Als Faustregel kann man sagen: Je mehr Menschen länger für den Weg zum Bahnhof brauchen, umso unattraktiver ist er. Der Standort in Weiche ist da schon ein Kompromiss. Er liegt zwar direkt an der Strecke, ist noch in Flensburg, aber auch nicht gerade zentrumsnah. Ideal ist das nicht. Allerdings sieht die Sache bei anderen Halten eben noch schlechter aus. Deshalb schneidet Weiche eben doch gut ab: Der Bahnhof braucht keinen Umweg und zusätzliche Fahrzeit, er ist gut aus dem Umland – auch aus Dänemark – erreichbar und er ist immer noch verhältnismäßig nah am Stadtzentrum.

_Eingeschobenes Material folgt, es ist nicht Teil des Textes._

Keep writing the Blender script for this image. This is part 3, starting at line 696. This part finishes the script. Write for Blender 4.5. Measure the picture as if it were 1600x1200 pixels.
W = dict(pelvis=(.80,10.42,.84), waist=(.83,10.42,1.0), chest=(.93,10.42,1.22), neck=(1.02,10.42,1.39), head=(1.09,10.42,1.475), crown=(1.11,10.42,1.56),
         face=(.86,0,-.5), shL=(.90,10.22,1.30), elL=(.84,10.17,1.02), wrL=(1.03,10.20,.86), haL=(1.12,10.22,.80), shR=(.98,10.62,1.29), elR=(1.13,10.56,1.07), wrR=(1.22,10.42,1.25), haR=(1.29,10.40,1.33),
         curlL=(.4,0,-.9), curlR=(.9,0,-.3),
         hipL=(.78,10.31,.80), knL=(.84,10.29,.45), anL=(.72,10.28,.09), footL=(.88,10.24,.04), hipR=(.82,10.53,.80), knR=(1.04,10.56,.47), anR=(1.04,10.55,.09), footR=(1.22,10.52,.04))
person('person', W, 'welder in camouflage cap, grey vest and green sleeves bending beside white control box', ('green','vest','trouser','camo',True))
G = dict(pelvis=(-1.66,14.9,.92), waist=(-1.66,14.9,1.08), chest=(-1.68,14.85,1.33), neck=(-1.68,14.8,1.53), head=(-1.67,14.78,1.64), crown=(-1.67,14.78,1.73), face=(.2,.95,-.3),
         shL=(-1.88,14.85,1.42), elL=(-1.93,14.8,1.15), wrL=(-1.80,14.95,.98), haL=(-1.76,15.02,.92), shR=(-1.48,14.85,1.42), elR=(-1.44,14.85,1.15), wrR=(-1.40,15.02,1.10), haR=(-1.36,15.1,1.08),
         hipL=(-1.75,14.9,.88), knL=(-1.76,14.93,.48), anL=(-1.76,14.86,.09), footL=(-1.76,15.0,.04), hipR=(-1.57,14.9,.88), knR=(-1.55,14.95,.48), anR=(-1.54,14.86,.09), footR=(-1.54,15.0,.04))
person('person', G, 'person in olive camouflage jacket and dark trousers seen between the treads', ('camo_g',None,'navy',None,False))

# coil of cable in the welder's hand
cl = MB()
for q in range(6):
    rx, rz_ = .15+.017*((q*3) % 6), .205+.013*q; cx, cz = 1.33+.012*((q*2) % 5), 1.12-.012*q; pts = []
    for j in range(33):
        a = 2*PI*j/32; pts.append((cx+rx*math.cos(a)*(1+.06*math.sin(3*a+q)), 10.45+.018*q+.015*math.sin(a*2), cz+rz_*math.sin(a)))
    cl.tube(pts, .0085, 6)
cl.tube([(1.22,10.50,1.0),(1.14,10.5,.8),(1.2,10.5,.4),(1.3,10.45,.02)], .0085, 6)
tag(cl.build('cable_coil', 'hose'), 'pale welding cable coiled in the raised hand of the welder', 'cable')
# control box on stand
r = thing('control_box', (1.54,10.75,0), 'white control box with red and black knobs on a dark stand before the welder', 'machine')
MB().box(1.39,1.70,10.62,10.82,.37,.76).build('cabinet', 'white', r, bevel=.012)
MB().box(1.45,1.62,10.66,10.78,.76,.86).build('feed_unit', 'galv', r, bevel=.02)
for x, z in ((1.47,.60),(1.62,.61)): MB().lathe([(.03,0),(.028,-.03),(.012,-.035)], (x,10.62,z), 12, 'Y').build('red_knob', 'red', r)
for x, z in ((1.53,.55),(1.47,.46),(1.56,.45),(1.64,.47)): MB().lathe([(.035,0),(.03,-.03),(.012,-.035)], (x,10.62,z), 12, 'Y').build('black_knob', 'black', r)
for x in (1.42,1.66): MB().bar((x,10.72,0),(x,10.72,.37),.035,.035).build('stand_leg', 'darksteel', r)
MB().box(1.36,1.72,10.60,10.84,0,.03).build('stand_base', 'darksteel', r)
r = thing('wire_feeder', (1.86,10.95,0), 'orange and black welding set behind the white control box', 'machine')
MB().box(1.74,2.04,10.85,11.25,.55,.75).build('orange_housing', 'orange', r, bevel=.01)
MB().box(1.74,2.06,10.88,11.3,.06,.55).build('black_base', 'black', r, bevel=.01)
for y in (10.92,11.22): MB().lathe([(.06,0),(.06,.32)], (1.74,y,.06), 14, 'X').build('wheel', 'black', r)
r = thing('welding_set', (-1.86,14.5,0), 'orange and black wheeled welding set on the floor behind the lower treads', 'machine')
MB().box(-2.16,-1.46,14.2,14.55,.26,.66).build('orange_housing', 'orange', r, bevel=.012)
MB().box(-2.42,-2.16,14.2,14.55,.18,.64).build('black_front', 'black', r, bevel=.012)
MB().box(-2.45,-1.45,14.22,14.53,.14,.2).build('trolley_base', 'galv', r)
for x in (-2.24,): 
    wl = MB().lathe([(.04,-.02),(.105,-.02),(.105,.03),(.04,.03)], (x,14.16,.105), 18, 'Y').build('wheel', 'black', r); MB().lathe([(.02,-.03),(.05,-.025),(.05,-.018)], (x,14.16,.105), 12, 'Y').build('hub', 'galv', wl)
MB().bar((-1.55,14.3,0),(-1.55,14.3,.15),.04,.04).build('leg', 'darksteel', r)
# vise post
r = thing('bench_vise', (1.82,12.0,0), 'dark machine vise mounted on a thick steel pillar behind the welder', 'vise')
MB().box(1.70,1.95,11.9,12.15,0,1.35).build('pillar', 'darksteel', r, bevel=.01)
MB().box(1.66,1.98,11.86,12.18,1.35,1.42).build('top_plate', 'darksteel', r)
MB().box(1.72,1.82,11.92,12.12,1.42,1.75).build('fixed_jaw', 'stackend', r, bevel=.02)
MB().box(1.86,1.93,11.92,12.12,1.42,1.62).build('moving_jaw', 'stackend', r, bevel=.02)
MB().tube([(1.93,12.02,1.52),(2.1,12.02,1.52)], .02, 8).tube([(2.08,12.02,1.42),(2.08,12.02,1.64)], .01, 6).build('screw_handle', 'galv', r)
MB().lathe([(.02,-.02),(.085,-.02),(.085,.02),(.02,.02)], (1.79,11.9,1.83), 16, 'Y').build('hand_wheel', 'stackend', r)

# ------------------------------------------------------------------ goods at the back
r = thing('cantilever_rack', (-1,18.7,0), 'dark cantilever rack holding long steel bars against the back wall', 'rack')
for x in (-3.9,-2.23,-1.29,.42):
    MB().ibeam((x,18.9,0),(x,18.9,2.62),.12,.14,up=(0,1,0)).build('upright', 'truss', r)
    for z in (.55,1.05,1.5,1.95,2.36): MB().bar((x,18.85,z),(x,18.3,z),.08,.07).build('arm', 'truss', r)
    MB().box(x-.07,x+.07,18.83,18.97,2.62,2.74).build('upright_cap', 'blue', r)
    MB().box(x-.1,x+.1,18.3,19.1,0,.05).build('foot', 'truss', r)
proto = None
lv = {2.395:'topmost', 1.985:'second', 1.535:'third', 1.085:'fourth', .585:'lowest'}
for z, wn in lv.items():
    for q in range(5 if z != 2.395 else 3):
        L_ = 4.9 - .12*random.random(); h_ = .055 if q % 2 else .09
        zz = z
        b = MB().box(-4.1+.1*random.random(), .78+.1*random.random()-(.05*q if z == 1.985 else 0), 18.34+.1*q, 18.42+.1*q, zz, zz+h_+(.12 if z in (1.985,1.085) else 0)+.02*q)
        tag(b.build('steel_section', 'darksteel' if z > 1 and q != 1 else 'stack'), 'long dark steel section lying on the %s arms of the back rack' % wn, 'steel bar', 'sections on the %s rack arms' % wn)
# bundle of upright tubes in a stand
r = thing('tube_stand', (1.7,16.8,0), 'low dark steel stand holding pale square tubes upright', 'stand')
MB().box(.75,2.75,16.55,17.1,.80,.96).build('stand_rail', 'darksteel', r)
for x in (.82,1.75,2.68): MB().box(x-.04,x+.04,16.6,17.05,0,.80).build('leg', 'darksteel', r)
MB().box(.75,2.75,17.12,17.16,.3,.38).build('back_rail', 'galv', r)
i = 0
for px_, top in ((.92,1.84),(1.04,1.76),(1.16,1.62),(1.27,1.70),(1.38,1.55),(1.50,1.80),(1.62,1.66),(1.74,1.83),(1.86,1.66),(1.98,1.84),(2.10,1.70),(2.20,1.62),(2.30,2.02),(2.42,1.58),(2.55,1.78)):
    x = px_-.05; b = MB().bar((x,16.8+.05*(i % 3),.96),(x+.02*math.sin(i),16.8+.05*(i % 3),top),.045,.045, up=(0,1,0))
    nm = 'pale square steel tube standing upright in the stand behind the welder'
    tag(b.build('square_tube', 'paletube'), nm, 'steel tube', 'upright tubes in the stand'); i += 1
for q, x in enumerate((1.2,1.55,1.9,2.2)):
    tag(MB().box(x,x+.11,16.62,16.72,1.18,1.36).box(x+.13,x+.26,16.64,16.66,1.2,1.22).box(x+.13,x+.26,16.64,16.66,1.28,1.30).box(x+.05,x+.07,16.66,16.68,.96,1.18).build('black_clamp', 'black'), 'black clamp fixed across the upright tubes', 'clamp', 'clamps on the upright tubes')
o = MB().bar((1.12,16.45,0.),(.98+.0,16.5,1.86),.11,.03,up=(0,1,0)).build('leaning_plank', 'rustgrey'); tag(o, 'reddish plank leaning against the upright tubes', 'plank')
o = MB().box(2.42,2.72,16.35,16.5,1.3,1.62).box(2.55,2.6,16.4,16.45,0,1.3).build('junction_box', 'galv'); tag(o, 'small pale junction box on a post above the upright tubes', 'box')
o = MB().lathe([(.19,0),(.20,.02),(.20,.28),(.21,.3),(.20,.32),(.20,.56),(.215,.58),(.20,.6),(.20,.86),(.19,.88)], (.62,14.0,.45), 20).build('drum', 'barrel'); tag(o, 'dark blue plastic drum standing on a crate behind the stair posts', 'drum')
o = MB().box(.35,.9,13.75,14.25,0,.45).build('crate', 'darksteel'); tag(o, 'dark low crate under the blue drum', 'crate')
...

Fraglos gilt es, die Anbindung Weiches noch deutlich zu verbessern. Besonders umweltfreundliche Verkehrsmittel müssen dabei selbstverständlich Priorität haben.“
Fazit
„Einige Kritiker monieren, dass die Investitionskosten in Weiche zu hoch wären für den Nutzen und dass es erst den großen Wurf bräuchte, um das Konzept tragfähig zu bekommen. Aus meiner Sicht liegt hier die Weitsicht des Beschlusses, der auf Initiative des SSW in der Flensburger Ratsversammlung zustande gekommen ist und mittlerweile von einer breiten politischen Mehrheit getragen wird. Der Beschluss fokussiert auf das Wesentliche: Im Rahmen der aktuellen Möglichkeiten soll zeitnah ein Halt für internationale Fernzüge in Flensburg-Weiche realisiert werden. Dafür braucht es erst einmal nichts weiter als einen „schnöden Bahnsteig“ am Gleis nach Dänemark. Die Kosten dafür sind durchaus überschaubar. Also: Packen wir es an!“
Das Flensburg Journal bedankt sich bei Stefan Seidler für ein aufschlussreiches Gespräch!